「冬と仲良く」

 雪の多い地域ですので11月から12月にかけて、たくさんの冬支度があります。いろんな準備があるので少し紹介しましょう。
 雪の降らないところの人から見れば「なんと無駄なことばかり・・・」とあきれられてしまいそうですが、僕は冬支度はそれほど嫌いではありません。
 埼玉ですごした高校時代、スキーに行くのが大好きでした。スキーシーズンの直前になると物置からスキー板を取り出してきてウキウキしながらワックス掛けしたものです。その頃の楽しい記憶が沁みついているのかもしれません。
 ここ上越でも、スキー板を出してくるまでは埼玉と一緒ですが、夏のあいだに遊んだ野球のグローブやサッカーボールを片付けるのが一方であります。野球もサッカーも雪のなかではできません。自転車も納屋の奥深くにしまっておきます。
 スキーはスキー場で使うゲレンデスキー用の板と、子供が学校の授業で使うクロスカントリー用の板の2つです。
 冬に乗らない車は車庫にしまって、あとは全部タイヤ交換をします。重たいタイヤを引っ張り出してきて、ジャッキで車体を持ち上げボルトを外し、夏タイヤからスタッドレスタイヤに取り替えます。雪道ですべることのないようにタイヤの溝も忘れずにチェックします。タイヤ交換はちょっとした重労働です。
 駐車場や道路は、地下水で雪をとかすためのパイプやホースを設置点検します。大雪の日にこれが作動しないとひたすら手で雪かきとなってしまうので泣きを見ることになります。水がシャワーのようにシャーと出てくれればいうことありません。
 そして雪かき用、雪下ろし用のスコップ類、多数。ブラシ状のもの、プラスチック、アルミ製、スノーダンプ・・・。大小さまざまです。どかして積み上げた雪で遊ぶためのソリも一緒に用意しておきます。
 庭では伝統の雪囲い。庭木や灯篭が雪の重みで壊れないように荒縄や竹や丸太を使って保護します。雪囲いは、雪国の庭園様式やそれぞれの美意識、またはかけられる予算などによって本当にピンキリです。ただ守るだけならグルグルと縄でもまいておけば済みますし、職人にやぐらを組んでもらったり高く吊ってもらったりすれば、雪見酒でも飲みたくなるような立派な日本庭園になります。
 最後に、1階の窓に木枠をはめ込みます。太陽光線がはいらなくなって室内が暗くなってしまううえに、牢屋の中で暮らしているようで気分もふさぐのですが、屋根の雪を下ろしたときに木枠を入れておかないと雪の重みでガラスが割れてしまうので仕方ありません。逆に完全に雪に囲まれてしまえば意外と室内はあったかく過ごせます。

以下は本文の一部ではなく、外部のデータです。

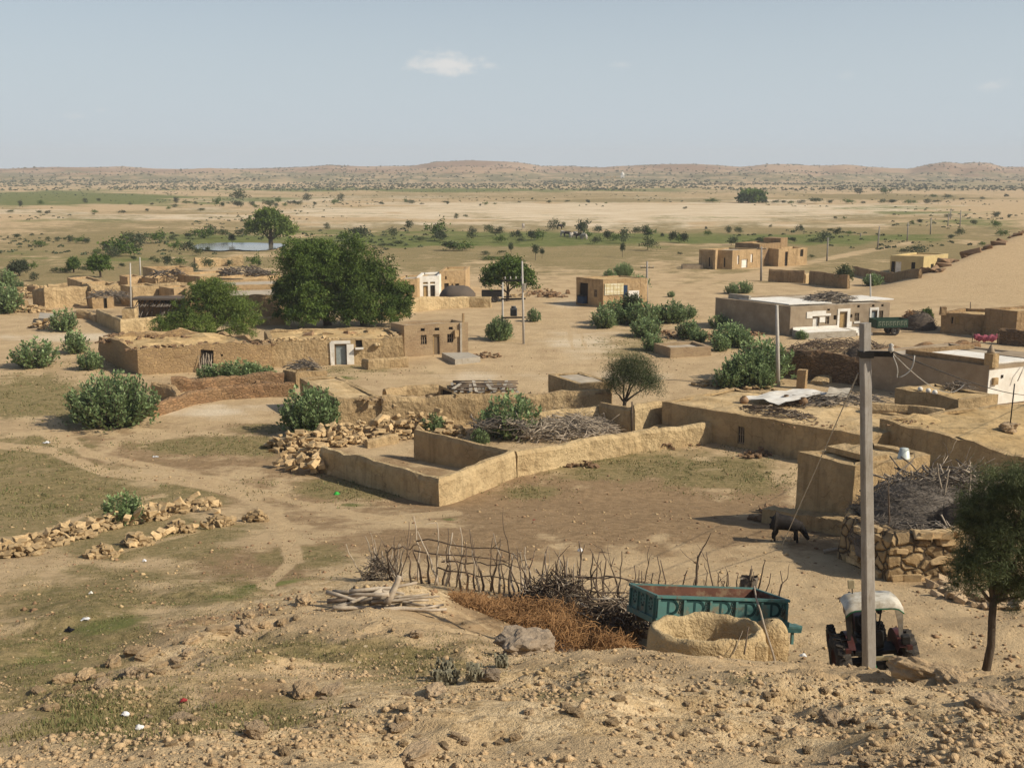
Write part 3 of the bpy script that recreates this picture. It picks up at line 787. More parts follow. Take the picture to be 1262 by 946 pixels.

 こうやって書いてみると、やることいーっぱいありますね。
 そうそう、防寒着のほかに長靴やブーツの類も2〜3足、準備しておかないといけません。中が必ず濡れるので1足だけだと乾かないのです。
 雪の降らないところから見ると、「いったいそんなに何をしてるの」と不思議がられてしまいます。太平洋側で生活している方には想像できない世界かもしれません。
 興味がございましたらぜひ一度お出かけください。東京からだと新幹線乗り継いで3時間ほどです。1週間も滞在したら、日本はほんとに広かったんだなと世界観が変わってしますかもしれません。
 雪国の生活は不便なことも多々ありますけれど、銀世界の中で暮らすというのは、幻想的な風景の中で日常を過ごすことです。不便さとてんびんにかけてもいいくらいの「美の世界」に身を置くことなんじゃないかと思っています。